Lettre vagabonde – 1er mars 2006
Bonjour Urgel,
Le Cercle littéraire a invité récemment l’écrivaine Nicole Filion à offrir un atelier sur la nouvelle. On cherchait une définition de la nouvelle pour mieux saisir les rudiments de sa composition. On s’est vite rendu compte qu’il n’y a aucune recette miracle dans ce genre littéraire encore flou et à la recherche d’une place de choix entre le roman, le conte et le récit. Nicole Filion nous a indiqué quelques pistes fort intéressantes. Elle nous a mis sur la bonne voie en présentant des nouvellistes et leurs nouvelles. Son approche chargée d’ouverture, d’humour et de connaissances nous a motivé à lire encore plus de nouvelles et qui sait, probablement à s’atteler à la tâche afin d’écrire la nôtre.
La nouvelle est un genre qui prend une importance accrue dans notre littérature canadienne. Les auteurs américains eux, s’y adonnent depuis le début du XXe siècle. Elle n’a pas perdu sa popularité chez nos voisins du sud et elle est en train de gagner du terrain chez nous.
Pour les lecteurs qui se fatiguent vite des gros romans tout en aimant la fiction seront comblés par la lecture de nouvelles. Ce sont en général des recueils qui se glissent discrètement dans un sac et remplissent bien des moments de lecture grappillés ici et là. Puisque tu fais de fréquents voyages en avion sur de courtes distances, ce genre t’intéressera sûrement. J’ai quelques auteurs à te suggérer. Raymond Carver est un écrivain américain qui excelle dans l’écriture de nouvelles. Certaines figurent parmi les chefs d’œuvre de la littérature américaine. Tu passeras des heures bien remplies avec Les vitamines du bonheur, Tais-toi, je t’en prie et Parlez-moi d’amour. En tout cinquante nouvelles composent ces trois livres. On peut se les procurer en un seul volume, un livre de poche aux éditions Stock. Certaines ont moins de trois pages et rarement plus d’une vingtaine. Une autre nouvelliste américaine exceptionnelle, c’est Flannery O’Connor. Cette écrivaine du sud profond américain est une catholique pratiquante aux idées plutôt conservatrices. Il en va autrement de son écriture. Ses personnages dégagent une violence et une cruauté d’une telle force qu’on a l’impression qu’ils sortent du livre et courent dangereusement nos rues.

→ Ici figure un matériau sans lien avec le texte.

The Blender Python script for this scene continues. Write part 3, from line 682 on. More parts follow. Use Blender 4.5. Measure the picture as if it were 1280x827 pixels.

Parmi les nouvellistes canadiens, j’ai adoré Louise Desjardins avec Cœurs braisés, un recueil de nouvelles aux titres de plats tels Civet de lapin, Maquereau grillé. Les chutes sont merveilleusement réussies. L’humour côtoie le tragique. Suzanne Myre est l’auteure de Nouvelles d’autres mères, un recueil poignant sur les relations mère-fille. On y trouve tendresse et subtilité. Alice Munro, une autre nouvelliste canadienne m’a touchée avec Something I’ve been meaning to tell you. L’écrivaine Esther Croft m’a impressionnée avec Au commencement était le froid publié chez Boréal. Dans son recueil, j’ai retrouvé la phrase de Kafka : « La littérature est une arme contre la pesanteur de la vie, la hache qui brise la mer gelée en nous. »
Il y a place pour tous les genres littéraires chez les passionnés de la lecture. Mais pour ceux qui se plaignent de ne jamais trouvé le temps de lire, je leur propose la lecture de nouvelles. C’est comme admirer un à un les tableaux lors d’une exposition dans une galerie d’art. On peut en admirer un seul et être comblé à l’instant. On se réserve la suite pour plus tard.
On devrait placer des recueils de nouvelles dans les salles d’attente, dans les avions et les restaurants. Plusieurs revues sont consacrées à la nouvelle. D’autres, comme « les écrits » en publient régulièrement. Nicole Filion suggère la lecture des nouvelles de Tchékhov, John Updike, William Styron et Anne Gavalda. On retrouve des recueils de nouvelles variés sur les rayons d’une bonne librairie. C’est un genre littéraire qui mérite une place sur le podium de la littérature. Va te procurer Cœurs braisés de Louise Desjardins. Tu m’en donneras des nouvelles.